— Directions for this task —
Retype only the lines from the one containing "Model this scene" through the one containing "COL = SC.collection", both included, word for word. Pictures stay out of the copy.

— Provided records —

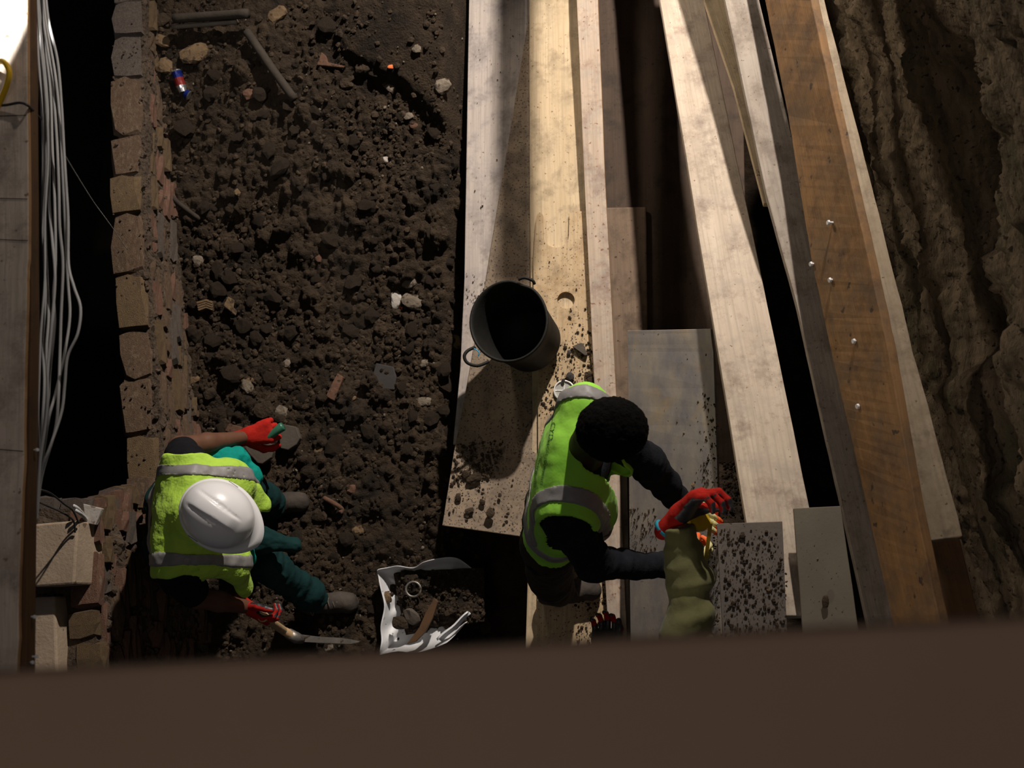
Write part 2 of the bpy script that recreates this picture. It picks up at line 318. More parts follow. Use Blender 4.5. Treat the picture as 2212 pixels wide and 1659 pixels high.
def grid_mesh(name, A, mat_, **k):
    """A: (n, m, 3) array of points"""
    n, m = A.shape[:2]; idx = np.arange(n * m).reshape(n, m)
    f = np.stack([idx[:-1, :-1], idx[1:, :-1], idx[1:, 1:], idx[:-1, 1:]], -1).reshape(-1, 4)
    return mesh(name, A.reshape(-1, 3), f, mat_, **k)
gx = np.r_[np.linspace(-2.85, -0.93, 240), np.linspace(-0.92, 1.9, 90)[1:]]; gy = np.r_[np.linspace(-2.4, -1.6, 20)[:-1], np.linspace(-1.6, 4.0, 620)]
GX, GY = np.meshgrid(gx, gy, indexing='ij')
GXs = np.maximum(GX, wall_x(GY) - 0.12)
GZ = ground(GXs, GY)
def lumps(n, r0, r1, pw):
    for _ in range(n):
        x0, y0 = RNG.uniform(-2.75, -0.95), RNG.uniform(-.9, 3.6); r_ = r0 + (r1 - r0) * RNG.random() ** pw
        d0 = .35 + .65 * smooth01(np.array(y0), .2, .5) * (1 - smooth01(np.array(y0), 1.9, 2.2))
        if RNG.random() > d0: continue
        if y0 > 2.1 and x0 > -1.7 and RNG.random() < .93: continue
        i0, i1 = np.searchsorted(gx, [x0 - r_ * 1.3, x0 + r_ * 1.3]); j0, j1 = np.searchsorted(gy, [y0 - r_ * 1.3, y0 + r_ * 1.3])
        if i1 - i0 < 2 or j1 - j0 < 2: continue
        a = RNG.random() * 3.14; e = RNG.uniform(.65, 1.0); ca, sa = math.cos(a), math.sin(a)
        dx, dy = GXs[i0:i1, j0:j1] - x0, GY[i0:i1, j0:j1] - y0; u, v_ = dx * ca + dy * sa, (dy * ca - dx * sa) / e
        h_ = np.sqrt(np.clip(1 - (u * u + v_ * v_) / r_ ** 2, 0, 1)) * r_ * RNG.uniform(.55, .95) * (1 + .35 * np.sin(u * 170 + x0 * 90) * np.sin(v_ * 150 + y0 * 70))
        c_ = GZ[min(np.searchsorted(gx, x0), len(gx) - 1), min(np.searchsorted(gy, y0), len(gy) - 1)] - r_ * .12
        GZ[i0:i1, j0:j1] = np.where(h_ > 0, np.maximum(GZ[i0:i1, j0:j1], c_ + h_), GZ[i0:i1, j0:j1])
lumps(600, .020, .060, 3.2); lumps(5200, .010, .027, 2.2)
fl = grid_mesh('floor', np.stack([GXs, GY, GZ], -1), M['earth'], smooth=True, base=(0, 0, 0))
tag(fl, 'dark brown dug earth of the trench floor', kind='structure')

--

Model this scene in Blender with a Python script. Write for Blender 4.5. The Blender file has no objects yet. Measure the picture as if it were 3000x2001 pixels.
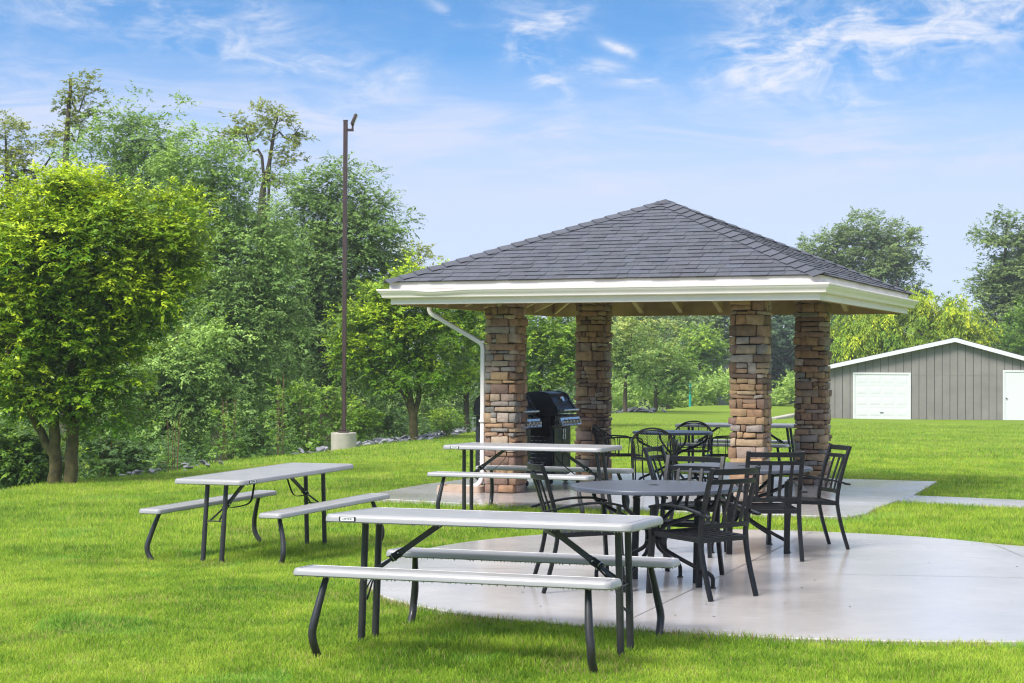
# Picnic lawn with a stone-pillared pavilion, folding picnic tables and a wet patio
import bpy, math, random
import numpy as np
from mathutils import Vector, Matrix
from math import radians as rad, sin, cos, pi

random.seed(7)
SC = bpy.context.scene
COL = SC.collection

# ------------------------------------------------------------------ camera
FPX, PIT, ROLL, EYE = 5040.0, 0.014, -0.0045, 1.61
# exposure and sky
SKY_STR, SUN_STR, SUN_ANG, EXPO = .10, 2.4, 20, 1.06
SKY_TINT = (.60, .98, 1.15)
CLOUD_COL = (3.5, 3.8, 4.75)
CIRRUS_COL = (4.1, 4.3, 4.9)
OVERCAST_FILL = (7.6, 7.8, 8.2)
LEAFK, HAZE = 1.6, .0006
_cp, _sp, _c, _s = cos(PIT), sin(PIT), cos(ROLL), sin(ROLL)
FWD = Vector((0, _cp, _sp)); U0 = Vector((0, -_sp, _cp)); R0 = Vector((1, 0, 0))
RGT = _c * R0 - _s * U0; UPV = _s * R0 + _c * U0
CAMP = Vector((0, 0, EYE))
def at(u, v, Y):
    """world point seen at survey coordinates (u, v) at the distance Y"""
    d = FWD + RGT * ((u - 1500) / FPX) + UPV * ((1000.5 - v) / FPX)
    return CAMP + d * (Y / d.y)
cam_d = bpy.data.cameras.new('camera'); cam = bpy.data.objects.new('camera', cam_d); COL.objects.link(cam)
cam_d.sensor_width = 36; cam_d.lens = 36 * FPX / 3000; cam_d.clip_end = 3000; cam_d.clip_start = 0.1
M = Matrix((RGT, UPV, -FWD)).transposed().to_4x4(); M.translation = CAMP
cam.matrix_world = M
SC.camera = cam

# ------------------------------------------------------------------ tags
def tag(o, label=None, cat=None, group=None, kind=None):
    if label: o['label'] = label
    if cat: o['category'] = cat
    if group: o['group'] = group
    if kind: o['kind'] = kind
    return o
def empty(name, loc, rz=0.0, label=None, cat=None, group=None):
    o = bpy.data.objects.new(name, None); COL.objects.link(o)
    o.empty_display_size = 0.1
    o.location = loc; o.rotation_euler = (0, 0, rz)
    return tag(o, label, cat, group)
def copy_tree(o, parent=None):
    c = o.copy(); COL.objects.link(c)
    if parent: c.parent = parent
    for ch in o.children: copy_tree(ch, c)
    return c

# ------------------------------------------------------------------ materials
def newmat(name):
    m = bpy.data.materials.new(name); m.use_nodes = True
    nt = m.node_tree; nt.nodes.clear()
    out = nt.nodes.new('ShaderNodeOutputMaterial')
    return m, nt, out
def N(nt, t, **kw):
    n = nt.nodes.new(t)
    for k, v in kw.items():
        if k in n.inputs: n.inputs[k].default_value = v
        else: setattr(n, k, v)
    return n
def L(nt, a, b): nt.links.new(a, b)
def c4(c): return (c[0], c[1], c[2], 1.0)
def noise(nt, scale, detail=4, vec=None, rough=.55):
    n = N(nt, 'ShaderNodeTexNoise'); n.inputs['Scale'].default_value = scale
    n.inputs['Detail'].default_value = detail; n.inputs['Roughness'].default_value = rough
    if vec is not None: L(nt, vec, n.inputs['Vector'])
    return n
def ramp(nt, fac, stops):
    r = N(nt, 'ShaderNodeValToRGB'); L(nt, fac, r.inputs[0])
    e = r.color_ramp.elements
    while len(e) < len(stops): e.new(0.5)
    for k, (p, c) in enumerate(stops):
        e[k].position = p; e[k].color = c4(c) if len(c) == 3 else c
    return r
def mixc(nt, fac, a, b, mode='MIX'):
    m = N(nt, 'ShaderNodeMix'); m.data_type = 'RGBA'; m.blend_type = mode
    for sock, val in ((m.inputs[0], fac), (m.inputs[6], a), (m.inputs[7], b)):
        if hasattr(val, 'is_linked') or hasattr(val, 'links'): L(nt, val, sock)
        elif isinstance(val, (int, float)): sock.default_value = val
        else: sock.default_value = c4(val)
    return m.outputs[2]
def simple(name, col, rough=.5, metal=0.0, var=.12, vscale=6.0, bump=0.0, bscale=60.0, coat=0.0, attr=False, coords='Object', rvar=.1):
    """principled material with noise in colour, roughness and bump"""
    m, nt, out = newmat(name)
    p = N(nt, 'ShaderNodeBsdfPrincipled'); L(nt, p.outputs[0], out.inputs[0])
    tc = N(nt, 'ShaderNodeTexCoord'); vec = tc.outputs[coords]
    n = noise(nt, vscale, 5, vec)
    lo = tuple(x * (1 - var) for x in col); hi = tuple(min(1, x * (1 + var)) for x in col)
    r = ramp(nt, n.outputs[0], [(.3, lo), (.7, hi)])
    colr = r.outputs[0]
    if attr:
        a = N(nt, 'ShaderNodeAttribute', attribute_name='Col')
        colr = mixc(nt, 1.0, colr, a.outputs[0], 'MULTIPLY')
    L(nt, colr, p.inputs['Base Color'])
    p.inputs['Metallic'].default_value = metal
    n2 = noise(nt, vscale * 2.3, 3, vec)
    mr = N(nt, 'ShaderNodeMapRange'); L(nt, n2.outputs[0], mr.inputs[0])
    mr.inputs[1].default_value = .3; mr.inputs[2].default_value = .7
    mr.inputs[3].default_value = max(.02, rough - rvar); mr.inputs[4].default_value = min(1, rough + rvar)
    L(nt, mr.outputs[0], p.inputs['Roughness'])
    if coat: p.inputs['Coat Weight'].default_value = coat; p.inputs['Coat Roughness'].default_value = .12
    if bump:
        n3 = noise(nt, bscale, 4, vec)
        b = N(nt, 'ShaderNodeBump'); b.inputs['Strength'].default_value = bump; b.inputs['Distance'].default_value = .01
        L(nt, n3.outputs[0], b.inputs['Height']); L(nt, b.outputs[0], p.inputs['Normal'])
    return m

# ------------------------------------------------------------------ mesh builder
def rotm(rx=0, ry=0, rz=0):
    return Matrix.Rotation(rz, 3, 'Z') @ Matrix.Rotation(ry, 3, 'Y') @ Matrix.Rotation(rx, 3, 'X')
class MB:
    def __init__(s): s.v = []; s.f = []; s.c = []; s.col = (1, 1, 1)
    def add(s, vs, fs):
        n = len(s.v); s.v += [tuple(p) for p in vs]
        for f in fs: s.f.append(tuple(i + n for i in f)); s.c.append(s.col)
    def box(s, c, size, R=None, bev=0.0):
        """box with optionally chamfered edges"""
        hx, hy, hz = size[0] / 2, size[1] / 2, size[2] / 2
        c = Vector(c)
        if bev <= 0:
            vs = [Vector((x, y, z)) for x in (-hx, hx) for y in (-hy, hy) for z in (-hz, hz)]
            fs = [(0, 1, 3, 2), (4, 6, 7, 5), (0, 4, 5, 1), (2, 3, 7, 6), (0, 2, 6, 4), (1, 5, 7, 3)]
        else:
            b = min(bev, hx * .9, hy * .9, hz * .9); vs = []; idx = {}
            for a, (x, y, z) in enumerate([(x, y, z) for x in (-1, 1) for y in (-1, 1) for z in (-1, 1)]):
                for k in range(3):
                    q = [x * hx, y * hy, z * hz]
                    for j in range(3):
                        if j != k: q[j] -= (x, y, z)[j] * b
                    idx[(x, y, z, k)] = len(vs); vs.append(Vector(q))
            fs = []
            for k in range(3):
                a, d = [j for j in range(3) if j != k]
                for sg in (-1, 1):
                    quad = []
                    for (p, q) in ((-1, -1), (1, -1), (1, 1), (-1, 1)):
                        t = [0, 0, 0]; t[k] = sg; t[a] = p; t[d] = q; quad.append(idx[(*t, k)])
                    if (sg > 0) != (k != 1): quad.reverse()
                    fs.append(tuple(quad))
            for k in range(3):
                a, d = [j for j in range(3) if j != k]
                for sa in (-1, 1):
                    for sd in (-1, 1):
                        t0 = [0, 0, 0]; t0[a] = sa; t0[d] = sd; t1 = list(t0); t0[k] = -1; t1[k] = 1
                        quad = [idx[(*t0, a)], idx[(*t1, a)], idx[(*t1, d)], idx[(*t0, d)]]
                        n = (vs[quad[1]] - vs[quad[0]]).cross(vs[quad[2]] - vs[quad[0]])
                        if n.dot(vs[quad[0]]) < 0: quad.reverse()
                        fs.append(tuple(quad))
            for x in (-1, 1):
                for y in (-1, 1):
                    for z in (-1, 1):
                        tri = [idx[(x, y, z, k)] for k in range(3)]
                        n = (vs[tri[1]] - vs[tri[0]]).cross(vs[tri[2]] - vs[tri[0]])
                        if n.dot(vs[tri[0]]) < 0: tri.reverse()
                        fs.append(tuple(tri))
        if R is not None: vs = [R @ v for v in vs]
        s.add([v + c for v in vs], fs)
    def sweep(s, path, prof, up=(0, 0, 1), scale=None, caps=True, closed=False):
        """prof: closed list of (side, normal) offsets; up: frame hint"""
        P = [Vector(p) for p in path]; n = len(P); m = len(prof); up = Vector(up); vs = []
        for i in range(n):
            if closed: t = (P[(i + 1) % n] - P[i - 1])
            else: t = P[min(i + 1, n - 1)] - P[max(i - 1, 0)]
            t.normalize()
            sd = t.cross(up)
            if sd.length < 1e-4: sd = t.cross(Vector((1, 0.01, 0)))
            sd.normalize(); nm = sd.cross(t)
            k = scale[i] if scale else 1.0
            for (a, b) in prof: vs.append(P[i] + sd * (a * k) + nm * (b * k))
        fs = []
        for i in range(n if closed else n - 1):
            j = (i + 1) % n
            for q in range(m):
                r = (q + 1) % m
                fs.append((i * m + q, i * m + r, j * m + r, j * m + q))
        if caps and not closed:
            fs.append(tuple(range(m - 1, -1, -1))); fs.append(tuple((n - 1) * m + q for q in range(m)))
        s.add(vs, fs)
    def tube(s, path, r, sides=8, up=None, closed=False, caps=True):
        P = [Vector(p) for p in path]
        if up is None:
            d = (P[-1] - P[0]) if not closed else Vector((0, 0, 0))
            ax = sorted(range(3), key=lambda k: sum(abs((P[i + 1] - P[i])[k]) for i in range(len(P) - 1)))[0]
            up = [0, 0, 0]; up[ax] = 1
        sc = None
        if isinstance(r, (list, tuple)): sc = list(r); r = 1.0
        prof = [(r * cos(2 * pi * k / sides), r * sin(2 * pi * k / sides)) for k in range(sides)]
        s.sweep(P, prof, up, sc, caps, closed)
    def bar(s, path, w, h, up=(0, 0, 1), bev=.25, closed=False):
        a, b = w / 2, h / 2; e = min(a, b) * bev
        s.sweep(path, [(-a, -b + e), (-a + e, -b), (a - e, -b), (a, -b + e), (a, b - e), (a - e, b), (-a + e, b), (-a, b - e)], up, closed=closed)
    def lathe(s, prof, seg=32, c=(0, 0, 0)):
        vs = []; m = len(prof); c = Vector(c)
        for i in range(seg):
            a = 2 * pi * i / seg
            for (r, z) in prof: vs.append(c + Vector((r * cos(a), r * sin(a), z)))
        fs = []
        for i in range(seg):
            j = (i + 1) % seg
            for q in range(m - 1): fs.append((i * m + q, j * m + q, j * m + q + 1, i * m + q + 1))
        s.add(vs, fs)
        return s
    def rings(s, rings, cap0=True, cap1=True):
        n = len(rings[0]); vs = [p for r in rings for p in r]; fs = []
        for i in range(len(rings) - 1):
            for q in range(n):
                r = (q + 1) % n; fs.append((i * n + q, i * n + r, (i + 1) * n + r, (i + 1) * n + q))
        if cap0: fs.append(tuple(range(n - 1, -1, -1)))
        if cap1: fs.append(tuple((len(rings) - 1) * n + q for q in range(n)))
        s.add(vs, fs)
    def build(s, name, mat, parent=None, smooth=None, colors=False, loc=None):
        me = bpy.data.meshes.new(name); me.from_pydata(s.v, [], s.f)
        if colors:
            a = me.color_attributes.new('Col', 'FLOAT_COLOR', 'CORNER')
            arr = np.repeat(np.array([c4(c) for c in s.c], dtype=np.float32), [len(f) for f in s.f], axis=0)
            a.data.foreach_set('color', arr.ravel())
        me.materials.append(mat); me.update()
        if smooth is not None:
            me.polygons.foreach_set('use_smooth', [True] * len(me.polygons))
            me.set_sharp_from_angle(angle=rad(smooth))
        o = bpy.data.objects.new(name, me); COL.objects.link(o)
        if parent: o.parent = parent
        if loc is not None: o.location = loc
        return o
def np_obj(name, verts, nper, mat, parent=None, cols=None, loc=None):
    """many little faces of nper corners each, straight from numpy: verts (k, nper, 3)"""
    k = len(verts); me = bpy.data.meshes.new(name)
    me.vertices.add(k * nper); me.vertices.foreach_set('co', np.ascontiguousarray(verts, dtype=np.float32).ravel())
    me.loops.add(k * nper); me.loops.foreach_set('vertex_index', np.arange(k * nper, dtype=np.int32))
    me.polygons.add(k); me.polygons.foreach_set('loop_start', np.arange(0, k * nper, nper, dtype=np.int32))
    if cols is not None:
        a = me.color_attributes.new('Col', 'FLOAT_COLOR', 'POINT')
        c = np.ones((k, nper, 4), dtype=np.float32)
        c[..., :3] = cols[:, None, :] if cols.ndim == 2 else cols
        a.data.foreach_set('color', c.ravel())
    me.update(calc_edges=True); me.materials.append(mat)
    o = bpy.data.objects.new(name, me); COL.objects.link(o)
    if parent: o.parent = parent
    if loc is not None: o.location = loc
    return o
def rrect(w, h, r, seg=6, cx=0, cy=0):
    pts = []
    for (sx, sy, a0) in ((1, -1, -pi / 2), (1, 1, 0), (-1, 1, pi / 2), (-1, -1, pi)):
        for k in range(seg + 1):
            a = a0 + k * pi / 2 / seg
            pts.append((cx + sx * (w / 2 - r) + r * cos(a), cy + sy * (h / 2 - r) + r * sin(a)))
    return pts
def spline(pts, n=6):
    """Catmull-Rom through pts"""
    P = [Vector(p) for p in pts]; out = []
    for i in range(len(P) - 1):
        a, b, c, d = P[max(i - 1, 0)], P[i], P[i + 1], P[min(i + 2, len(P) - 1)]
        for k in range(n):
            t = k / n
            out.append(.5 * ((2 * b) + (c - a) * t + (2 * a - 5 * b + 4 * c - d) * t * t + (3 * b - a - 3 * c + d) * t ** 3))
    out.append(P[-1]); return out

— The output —
Model this scene in Blender with a Python script. Write for Blender 4.5. The Blender file has no objects yet. Measure the picture as if it were 3000x2001 pixels.
# Picnic lawn with a stone-pillared pavilion, folding picnic tables and a wet patio
import bpy, math, random
import numpy as np
from mathutils import Vector, Matrix
from math import radians as rad, sin, cos, pi

random.seed(7)
SC = bpy.context.scene
COL = SC.collection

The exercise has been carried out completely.